Do we determine any of our employees' other assignments based on their age? Then why would we entrust an important communications role this way? I hear this "advice" all the time and the premise that if you are under a certain age, you automatically "get" social media. I suspect that you say this for the shock value, and not because you would actually recommend it (at least, I hope that's it.)
I've worked with some millennials who are amazing communicators, and some boomers who are more tuned in than they get credit for. And I've worked with millennials who have risked their winery's social media by being distracted by the newest, shiny thing. And I've worked with a lot of boomers who don't feel equal to taking on something "new" and if they do not recognize that social media IS a communications tool, they gratefully unload it on a millennial (or younger) staff member who is supposed to know what to do simply because s/he is a compulsive smart-phone user.
Social media has become an important communications tool and the job should be assigned on the basis of skill, training, creativity and interest and, like most things, those are not unique to any one age group.

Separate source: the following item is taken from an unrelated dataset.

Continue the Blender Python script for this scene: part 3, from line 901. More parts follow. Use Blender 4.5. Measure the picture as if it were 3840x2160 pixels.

When social media is well-handled by a millennial, it's because that millennial is good at his/her job, not simply because they are a millennial. Let's give them some credit.
And, yes, I'm not a millennial, and yes, I work extensively in social media in the wine world.
Being that I’m a millennial I completely agree with these points especially the listing ingredient part. I usually try to buy more expensive wine in hopes it won’t have bad additives but I really don’t know. I read all ingredients in the food I buy at the grocery store and I’ll pay more to have something with better ingredients and I know not alone.